Records with scene code:

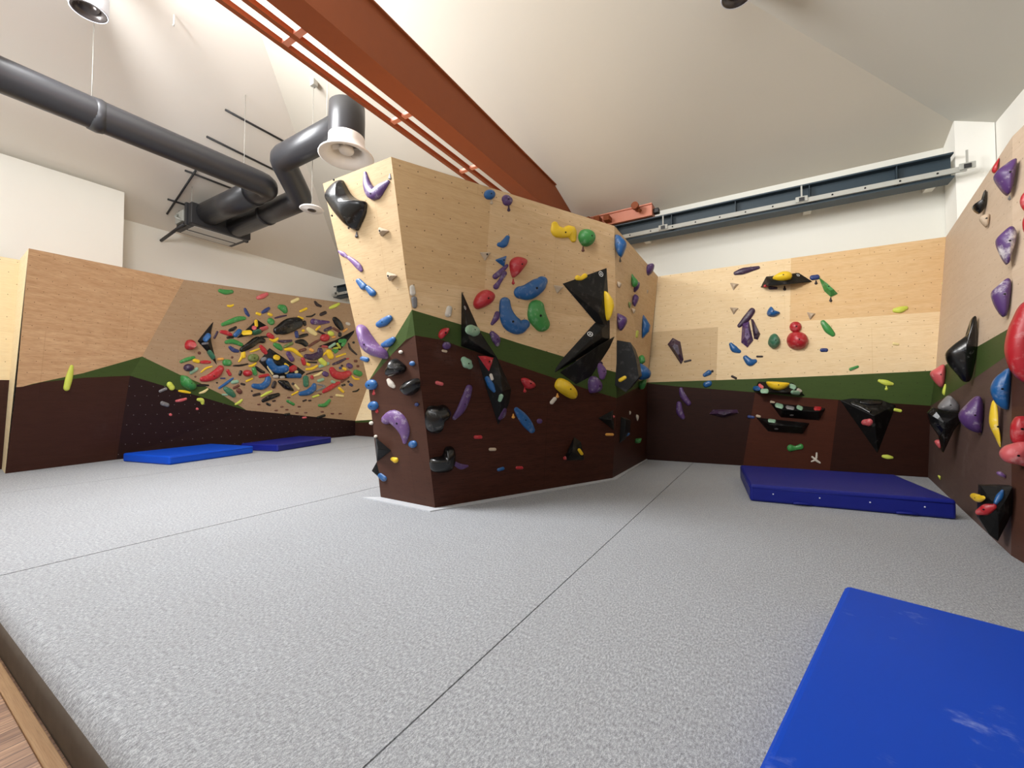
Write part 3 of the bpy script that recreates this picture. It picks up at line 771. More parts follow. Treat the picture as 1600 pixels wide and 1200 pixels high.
def fit(build, P, target, it=3):
    """slide and scale a hold on its wall until its outline covers the size seen"""
    x0, x1, y0, y1 = target; cx, cy = (x0 + x1) / 2, (y0 + y1) / 2
    Q = [tuple(p) for p in P]
    for _ in range(it):
        rings = build(Q); pr = [proj(p) for r in rings for p in r]; a0, a1, b0, b1 = bbox(pr)
        k = math.sqrt(max(0.25, min(1.6, (x1 - x0 + y1 - y0) / max(1e-3, (a1 - a0 + b1 - b0)))))
        k = max(0.6, min(1.15, k * k))
        dx, dy = cx - (a0 + a1) / 2, cy - (b0 + b1) / 2
        mx, my = (bbox(Q)[0] + bbox(Q)[1]) / 2, (bbox(Q)[2] + bbox(Q)[3]) / 2
        Q = [(mx + dx + (q[0] - mx) * k, my + dy + (q[1] - my) * k) + tuple(v_ * k for v_ in q[2:]) for q in Q]
    return build(Q)
def reg(o, P, r, color, shape, wall, nm, label, cat, lab_extra=None):
    x0, x1, y0, y1 = bbox(P)
    ALL.append(dict(o=o, x=(x0 + x1) / 2, y=(y0 + y1) / 2, w=x1 - x0 + 2 * r, h=y1 - y0 + 2 * r, color=color, shape=shape, wall=wall, nm=nm, label=label, cat=cat))
def sp(wall, pl, color, P, hf=0.75, nm=None, label=None, shape=None, name='climbing_hold', cat='climbing hold', bolt=None):
    P = [p if len(p) == 3 else (p[0], p[1], 4) for p in P]
    if len(P) == 1: x, y, r = P[0]; P = [(x - r * .12, y, r), (x + r * .12, y, r)]; shape = shape or 'round'
    S = catmull(P, 4)
    rm = max(p[2] for p in P)
    tx = bbox([(s[0] - s[2], s[1] - s[2]) for s in S] + [(s[0] + s[2], s[1] + s[2]) for s in S])
    rings = fit(lambda Q: spine_pts(pl, Q, hf), S, tx)
    o = place(name, mesh_rings(rings), M['hold_' + color], True)
    if shape is None:
        L = math.hypot(P[-1][0] - P[0][0], P[-1][1] - P[0][1]); pl_ = sum(math.hypot(b[0]-a[0], b[1]-a[1]) for a, b in zip(P, P[1:]))
        asp = (pl_ + 2 * rm) / (2 * rm)
        shape = 'curved' if len(P) > 2 and pl_ > 1.06 * L else ('round' if asp < 1.5 else ('oblong' if asp < 3 else 'slender'))
    if bolt if bolt is not None else rm >= 6.5:
        mid = rings[len(rings) // 2]; bolt_at(o, mid[len(mid) // 2], pl.n, rm * 0.16 * depth(mid[0]) / F)
    reg(o, [(s[0], s[1]) for s in S], rm, color, shape, wall, nm, label, cat); return o
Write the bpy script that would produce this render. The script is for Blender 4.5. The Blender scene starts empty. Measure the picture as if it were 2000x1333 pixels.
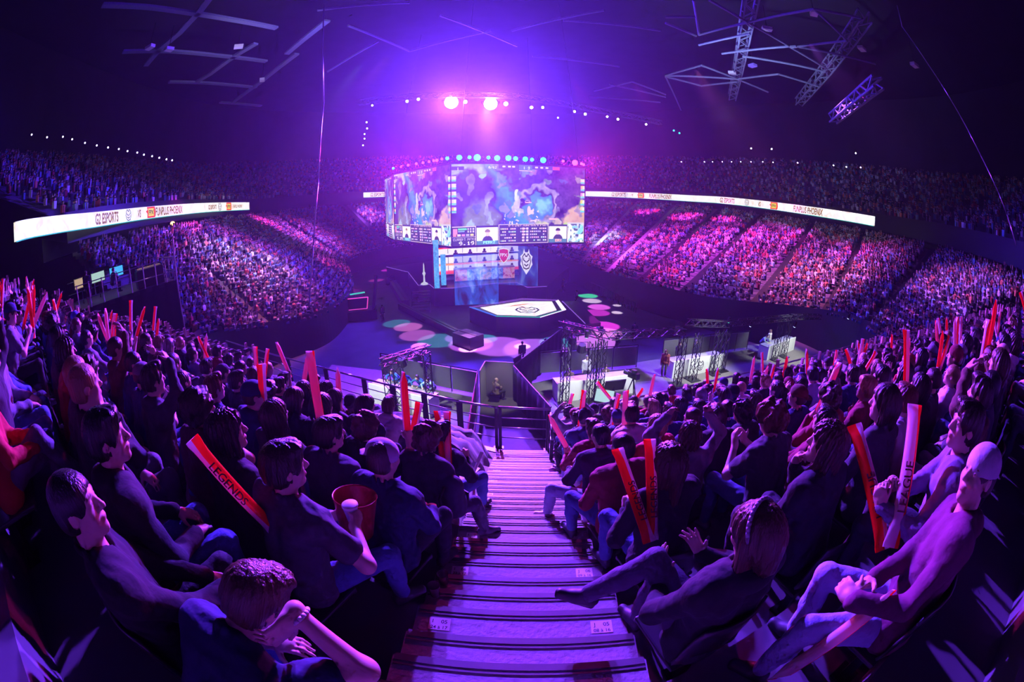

### Description of the task
From the listing above, pick out each line where the word "this" appears.

### Result of the exercise
Write part 3 of the bpy script that recreates this picture. It picks up at line 771. More parts follow. Treat the picture as 1600 pixels wide and 1200 pixels high.
Write the bpy script that would produce this render. The script is for Blender 4.5. The Blender scene starts empty. Measure the picture as if it were 2000x1333 pixels.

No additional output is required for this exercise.